Kohaku’s ring name came later, after she ditched the old skin, Mikoto Shindo. She wandered into Pro Wrestling Wave like a ghost in denim—tired of being everyone’s third match and never the poster. Her first bout under the new name came in April 2022, a losing effort to Suzu Suzuki. But if you’ve been around the business long enough, you know that’s not the part that matters. What matters is how a woman walks out after the final bell. Kohaku walked out the same way she walked in: head high, fists tight, like a barfly who just lost a bet but knows the night’s still young.

Then came the title shots—the Wave Single Championship, the Wave Tag Team Championship, even a crack at the EVE International title. She came up short each time, but never empty. Every match took something from her, and every loss filled the vacancy with scar tissue and anger management issues. It’s a beautiful thing to watch a wrestler harden like wet cement. Ugly too. But beautiful.

She flirted with Sendai Girls for four years, moonlighting under the name Mikoto Shindo, trying on identities like thrift-store jackets. She finally found gold there—Sendai Girls Junior Championship, ripped from Manami’s grip in June 2019 like a stolen kiss. That title didn’t make her. It just proved what those in the cheap seats had already figured out—this girl could go.

But Kohaku was never going to be content tucked away in a junior division. She wanted chaos. Blood on the mat. Thumbtack dreams and barbed-wire promises. She fought in Prominence’s madhouse shows, in Oz Academy’s grinder, in Seadlinnng’s shark tank. These weren’t matches, they were exorcisms. When she teamed with Kaho Kobayashi and Tsukasa Fujimoto to beat back Las Fresa de Egoistas, it wasn’t a win—it was a declaration: “I’m not here to smile and lose politely. I’m here to take your spot, your air, and maybe your goddamn soul.”

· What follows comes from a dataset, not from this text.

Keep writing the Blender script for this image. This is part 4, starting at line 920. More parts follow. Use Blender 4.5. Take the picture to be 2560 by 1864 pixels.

Kohaku didn’t just evolve—she molted. Each promotion, each identity change, each loss was a flayed layer of skin. By the time she appeared in Wave full-time, she wasn’t the girl who debuted in 2018. She was an animal now. A crafty one, too—name lifted from the red fox, that trickster beast of folklore and late-night alley fights.

And like any good fox, she’s been underestimated every step of the way.

The 2022 Catch the Wave Tournament should have been her coming out party. Slotted in the “Future Block,” she scratched out four points against the new blood—Suzu, Haruka Umesaki, Chie Ozora. It wasn’t enough to win, but that wasn’t the headline. The headline was that Kohaku, finally, looked like a woman who belonged in the same breath as them. She didn’t win, but she stole the narrative like a drunk swiping silverware from a wedding.

There’s something electric about Kohaku now. Watch her in a tag match and you’ll see it—that reckless abandon in her rope work, the desperate torque in her submissions, like she’s trying to choke the last ten years out of her own memory. She’s become a woman constantly wrestling ghosts—Yoshiko’s first mauling, Marvelous’ long shadow, Sendai’s revolving door, and that aching sense that no matter how good she gets, someone else will get the billboard.

She’s never been the favorite, never the anointed. She’s been the girl with scabs on her knees and something bitter in her chest. And that’s what makes her dangerous. The ones who were never handed anything—they learn how to steal. They learn patience. And they learn that when the bell rings, respect isn’t earned. It’s extracted.

Kohaku doesn’t smile for the camera. She doesn’t angle for likes or design merch with pastel anime tears. She doesn’t need to. Her career is built on bruises, broken partnerships, and the kind of resolve you only get from hearing a hundred locker rooms say “maybe next time.”

But “next time” is now. The indie scene in Japan is boiling over with hungry eyes and dusty dreams, and Kohaku is knee-deep in the muck, brawling her way into relevance one forearm at a time. The deathmatch days may be behind her, but you still see it in her eyes: that quiet promise that if someone asked her to bleed for this, she’d just ask how much.

She may never be the face of a promotion. She may never hold the big belt. But Kohaku is the kind of wrestler who outlasts trends, outworks stars, and outlives hype. She’s a Bukowski poem in knee pads—rough, stubborn, full of soul and chipped enamel.

And sometimes, that’s more than enough.